Ensemble modelling-based pedotransfer functions for predicting soil bulk density in China

Understanding and managing soil organic carbon stocks (SOCS) are integral to ensuring environmental sustainability and the health of terrestrial ecosystems. The information of soil bulk density (BD) is important in accurately determining SOCS while it is often missing in the soil database. Using 3,504 soil profiles (14,170 soil samples) that represented diverse regions across China, we investigated the effectiveness of various pedotransfer functions (PTFs), including traditional PTFs, machine learning (ML), and ensemble model (EM), in predicting BD. The results showed that refitting the parameter(s) in traditional PTFs was essential for BD prediction (coefficient of determination (R2) of 0.299–0.432, root mean squared error (RMSE) of 0.156–0.162 g cm−3, Lin’s concordance coefficient (LCCC) of 0.428–0.605).

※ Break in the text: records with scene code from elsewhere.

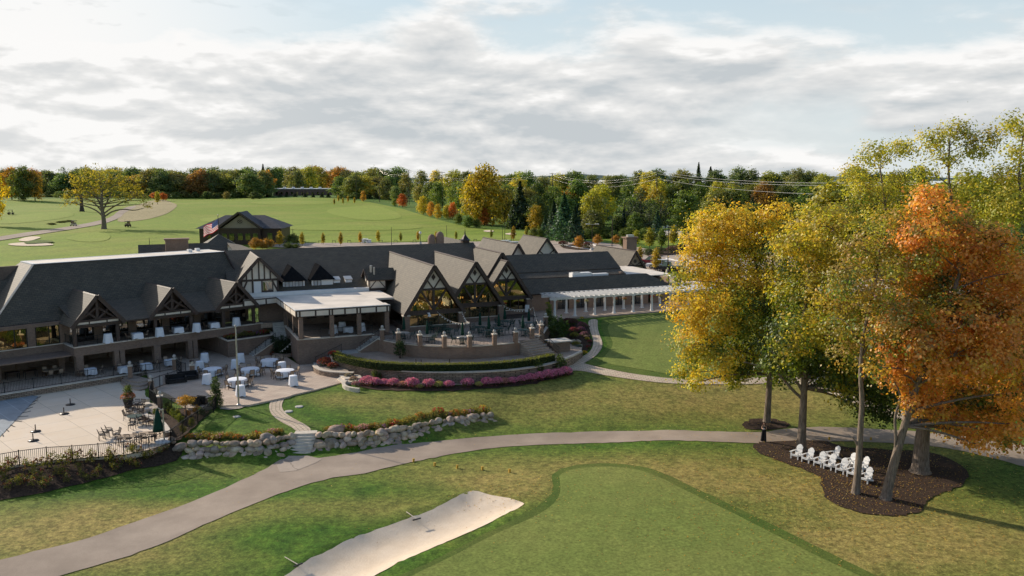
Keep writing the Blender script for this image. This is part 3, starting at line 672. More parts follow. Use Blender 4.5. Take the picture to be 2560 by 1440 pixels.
# pavilion with its flat roof
def fascia(mb, pts, z0, z1, xf_k=0):
    for p, q in zip(pts, pts[1:]): mb.bar((p[0], p[1], (z0 + z1) / 2), (q[0], q[1], (z0 + z1) / 2), .16, z1 - z0)
ZR = 8.02
l0 = FC.inv(FL((19.0, .2, 0))); l1 = FC.inv(FL((23.2, .6, 0)))
froof = [(-.45, .35), (10.15, .35), (10.15, -1.6), (9.9, -1.6), (9.9, -5.4), (12.2, -5.4), (12.2, -12.6), (-4.2, -12.6), l0, l1]
cpart('flat_roof', FC, lambda mb: (mb.prism(froof, ZR - .22, ZR), mb.box(-4, 12.1, -12.9, -12.35, ZR, ZR + .45, 1), mb.box(-.5, 10.2, .30, .42, ZR - .1, ZR + .06, 1), mb.bar((-.5, .4, ZR), (l1[0], l1[1], ZR), .12, .12, 1)), [M['membrane'], M['whiteedge']])
fc = cpart('fascia', FC, lambda mb: fascia(mb, [l0, l1, (-.45, .35), (10.15, .35), (10.15, -1.6)], 7.30, 7.86), M['stucco'])
def fbat(mb):
    for p, q, n in ((l0, l1, 3), (l1, (-.45, .35), 4), ((-.45, .35), (10.15, .35), 0)):
        fascia(mb, [p, q], 7.86, 8.0); fascia(mb, [p, q], 7.22, 7.31)
        P, Q = Vector(p), Vector(q)
        ts = [i / n for i in range(n + 1)] if n else [0, .035, .2, .345, .375, .51, .64, .675, .85, .97, 1]
        for t in ts: c = P.lerp(Q, t); mb.cbox((c.x, c.y, 7.28), .19, .19, .66, 0, math.atan2(Q.y - P.y, Q.x - P.x))
cpart('timber_frame', FC, fbat, M['timber'], fc)
cpart('soffit', FC, lambda mb: mb.prism([(p[0], p[1]) for p in froof], 7.5, 7.56), M['timber'])
for a, b in ((.05, 0), (3.5, 0), (6.6, 0), (9.85, 0), (.05, -4.2), (.05, -8.5)):
    cpart('column', FC, lambda mb: mb.box(a - .24, a + .24, b - .24, b + .24, 4.72, 7.3), M['brick'])
cpart('terrace_floor', FC, lambda mb: mb.box(.25, 10.6, -10.2, -.25, 4.4, 4.62), M['terrace'])
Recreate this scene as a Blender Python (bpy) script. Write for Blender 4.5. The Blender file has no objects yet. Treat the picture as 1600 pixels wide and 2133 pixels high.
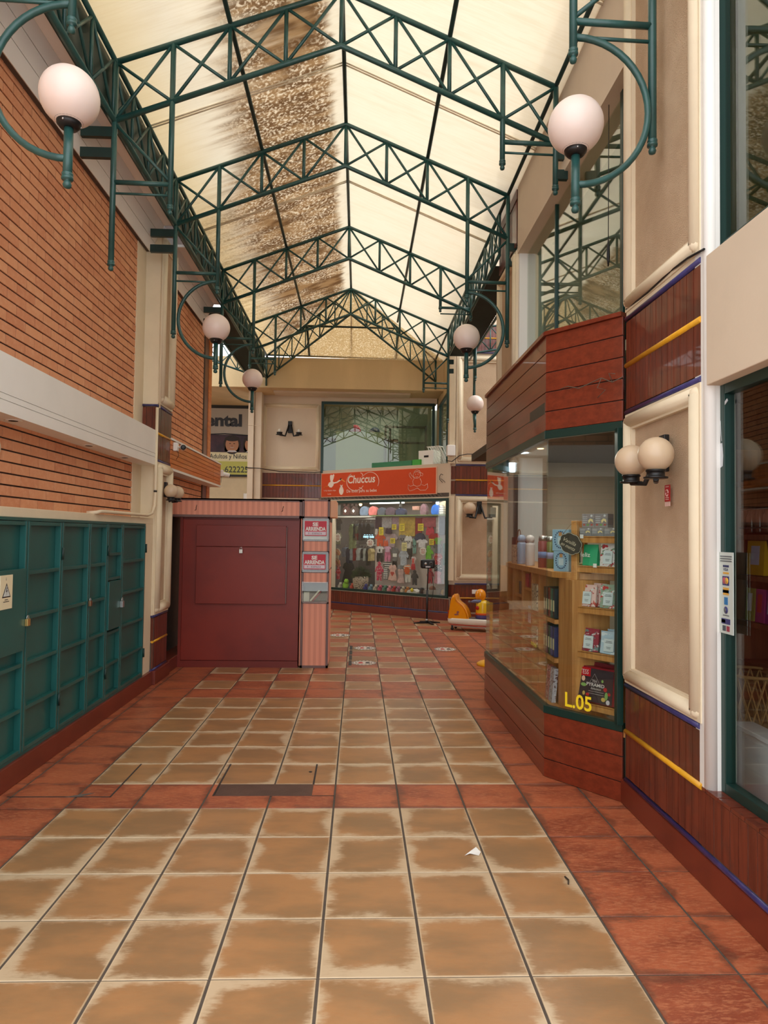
import bpy, math, random
from math import sin, cos, pi, radians
from mathutils import Vector, Matrix
random.seed(7)
S = bpy.context.scene
COL = S.collection
# ---------------------------------------------------------------- camera
F_PX, YAW, PIT, ROL = 1436.4, radians(2.089), radians(1.914), radians(0.742)
d = Vector((sin(YAW)*cos(PIT), cos(YAW)*cos(PIT), sin(PIT)))
r0 = Vector((cos(YAW), -sin(YAW), 0)); u0 = r0.cross(d)
r_ = r0*cos(ROL) + u0*sin(ROL); u_ = u0*cos(ROL) - r0*sin(ROL)
cd = bpy.data.cameras.new('camera'); cam = bpy.data.objects.new('camera', cd); COL.objects.link(cam)
cd.sensor_fit = 'HORIZONTAL'; cd.sensor_width = 36; cd.lens = 36*F_PX/1600
cd.clip_start = .05; cd.clip_end = 200
cam.matrix_world = Matrix(((r_.x, u_.x, -d.x, 0), (r_.y, u_.y, -d.y, 0), (r_.z, u_.z, -d.z, 1.65), (0, 0, 0, 1)))
S.camera = cam
# ---------------------------------------------------------------- light
W = bpy.data.worlds.new('sky'); S.world = W; W.use_nodes = True
bg = W.node_tree.nodes['Background']; bg.inputs[0].default_value = (.97, .98, 1.0, 1); bg.inputs[1].default_value = 2.25
sl = bpy.data.lights.new('sun', 'SUN'); sl.energy = 1.2; sl.angle = radians(8); sl.color = (1, .97, .92); so_ = bpy.data.objects.new('sun', sl); COL.objects.link(so_)
so_.rotation_euler = Vector((.72, -.08, .69)).to_track_quat('Z', 'Y').to_euler(); so_.location = (9, 5, 12)
S.view_settings.view_transform = 'Standard'; S.view_settings.look = 'None'
S.view_settings.exposure = 0.16; S.view_settings.gamma = 1; S.view_settings.use_curve_mapping = False

def lin(c):
    return tuple(((v/255)/12.92 if v/255 <= .04045 else ((v/255+.055)/1.055)**2.4) for v in c)

# ---------------------------------------------------------------- materials
MATS = {}
class NT:
    def __init__(s, name):
        s.m = bpy.data.materials.new(name); s.m.use_nodes = True; s.t = s.m.node_tree; s.n = s.t.nodes
        s.p = s.n['Principled BSDF']; s.out = s.n['Material Output']
    def node(s, ty, **kw):
        n = s.n.new(ty)
        for k, v in kw.items():
            if k in ('operation', 'blend_type', 'data_type', 'noise_dimensions', 'feature', 'interpolation_type', 'distance', 'wave_type', 'bands_direction', 'clamp', 'use_clamp'): setattr(n, k, v)
        return n
    def link(s, a, b): s.t.links.new(a, b)
    def math(s, op, a, b=None, c=None, cl=False):
        n = s.n.new('ShaderNodeMath'); n.operation = op; n.use_clamp = cl
        for i, v in enumerate((a, b, c)):
            if v is None: continue
            if hasattr(v, 'links'): s.link(v, n.inputs[i])
            else: n.inputs[i].default_value = v
        return n.outputs[0]
    def smooth(s, v, lo, hi):
        n = s.n.new('ShaderNodeMapRange'); n.interpolation_type = 'SMOOTHSTEP'
        s.link(v, n.inputs[0]); n.inputs[1].default_value = lo; n.inputs[2].default_value = hi
        return n.outputs[0]
    def mix(s, f, a, b):
        n = s.n.new('ShaderNodeMix'); n.data_type = 'RGBA'
        if hasattr(f, 'links'): s.link(f, n.inputs[0])
        else: n.inputs[0].default_value = f
        for v, k in ((a, 6), (b, 7)):
            if hasattr(v, 'links'): s.link(v, n.inputs[k])
            else: n.inputs[k].default_value = (*v[:3], 1)
        return n.outputs[2]
    def obj(s, scale=(1, 1, 1)):
        tc = s.n.new('ShaderNodeTexCoord'); mp = s.n.new('ShaderNodeMapping'); mp.inputs['Scale'].default_value = scale
        s.link(tc.outputs['Object'], mp.inputs[0]); return mp.outputs[0]
    def noise(s, vec, scale, detail=4, rough=.55, w=None):
        n = s.n.new('ShaderNodeTexNoise'); s.link(vec, n.inputs['Vector'])
        if w is not None:
            n.noise_dimensions = '4D'; s.link(w, n.inputs['W'])
        n.inputs['Scale'].default_value = scale; n.inputs['Detail'].default_value = detail; n.inputs['Roughness'].default_value = rough
        return n.outputs['Fac']
    def bump(s, h, st, dist=.01):
        b = s.n.new('ShaderNodeBump'); b.inputs['Strength'].default_value = st; b.inputs['Distance'].default_value = dist
        s.link(h, b.inputs['Height']); s.link(b.outputs[0], s.p.inputs['Normal'])
    def base(s, c):
        if hasattr(c, 'links'): s.link(c, s.p.inputs['Base Color'])
        else: s.p.inputs['Base Color'].default_value = (*c[:3], 1)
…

Compared to traditional PTFs, ML can greatly improve the model performance for BD prediction with R2 of 0.425–0.616, RMSE of 0.129–0.158 g cm−3 and LCCC of 0.622–0.765. Our results also showed that EM can further improve BD prediction by ensembling four ML models (R2 = 0.630, RMSE = 0.126 g cm−3, LCCC = 0.775). Using the EM model, we filled the missing BD (1207 soil profiles with 3,112 soil samples) in our database and built the SOC stock database (4,275 soil profiles with 17,282 soil samples). This study can be a good reference for gap-filling the missing BD depending on the data availability, thus contribute to a deeper understanding in soil C related climate change mitigation, ecological balance preservation and environmental sustainability promotion.